ゆがめられる民意…台湾狙う“世論工作”のリアル 中国「統一戦略」の実態は
■中国が選挙介入か…旅行参加者に“特定候補”の支持訴え
さらに今、台湾で問題となっているのが、日本でいう町内会長のような「里長」ら地域の有力者が、中国側からツアーの招待を受けるケースだ。 台湾の法律は、中国を含む「敵対勢力」からの指示や援助を受け、選挙活動に参加することを禁じている。台湾南部・高雄市の検察は23年11月、中国側の招待を受けツアーに参加したとされる里長ら22人を捜査していると発表した。ツアー中には、総統選挙で「ある特定の候補者」を支持するよう呼びかけがあったとみられている。ロイター通信は、こうしたツアーは急増していて、総統選挙が近づいた23年に入り、1000人以上の里長らが参加したと報じている。 中国は、こうした“草の根”の統一工作を仕掛けているとされるが、一方で、習近平国家主席は「武力行使を放棄しない」と明言している。果たしてその本気度は――。
■蔡総統「中国は今は侵攻考える時ではない」 習政権“侵攻”の本気度は
「中国は、今は台湾への大規模な侵攻を考える時ではないでしょう」 23年11月、台湾の蔡英文総統がアメリカの有力紙ニューヨークタイムズのインタビューに語った言葉だ。習近平政権が「内部で山積する問題の対応に追われているから」だという。 実際、低迷する中国経済に習政権の危機感は大きい。不動産大手の経営難が続き、「反スパイ法」の改正を受け外資系企業の間で警戒感が広がっている。不安要素が多いのだ。 23年11月に行われた米中首脳会談で、習近平国家主席が「台湾に大規模侵攻する準備はしていない」との発言をしたとされる背景には、アメリカとの緊張緩和を図り、国内経済の低迷を打開したいとの狙いがあるとみられる。 では、「武力侵攻」は起こりえるのだろうか? 23年、台湾が公表した「国防報告書」は、このように指摘している。
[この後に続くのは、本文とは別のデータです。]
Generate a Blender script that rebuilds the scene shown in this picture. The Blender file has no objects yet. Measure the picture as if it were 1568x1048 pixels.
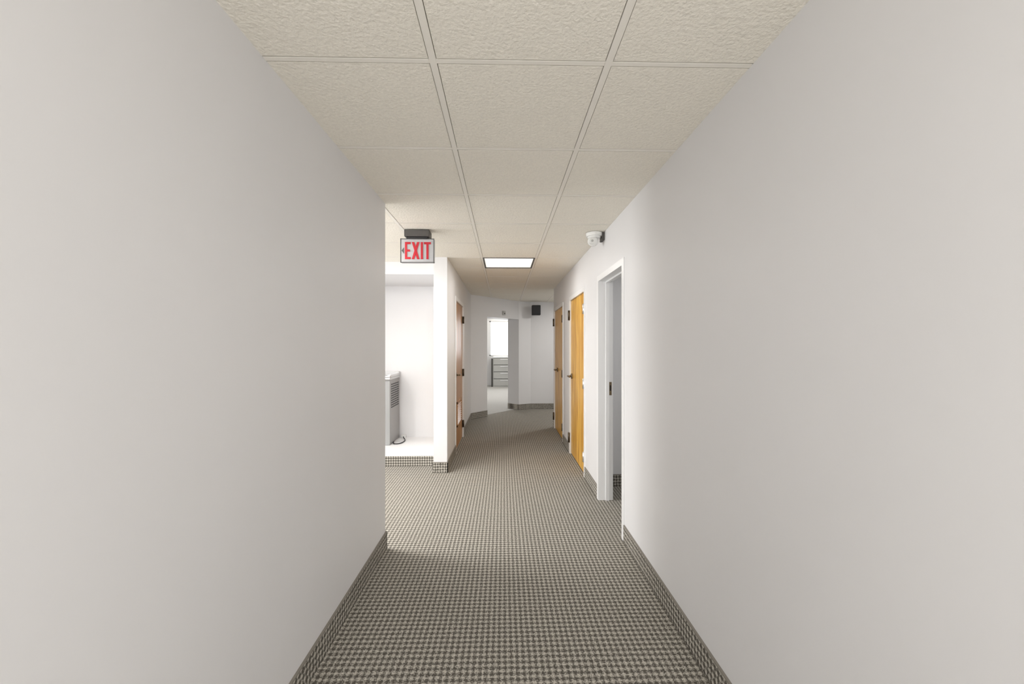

「全体主義政権は国際ルールを無視し、国益や政治的主張のために侵略戦争を仕掛けることができるのだ」 “台湾がどうであろうと、中国の習政権の判断次第で起こり得てしまう”というのだ。台湾海峡で常態化した中国の軍事圧力や、さまざまな手段を通じて分断を図ろうとする情報戦に日々、さらされている台湾側の危機感がにじむ。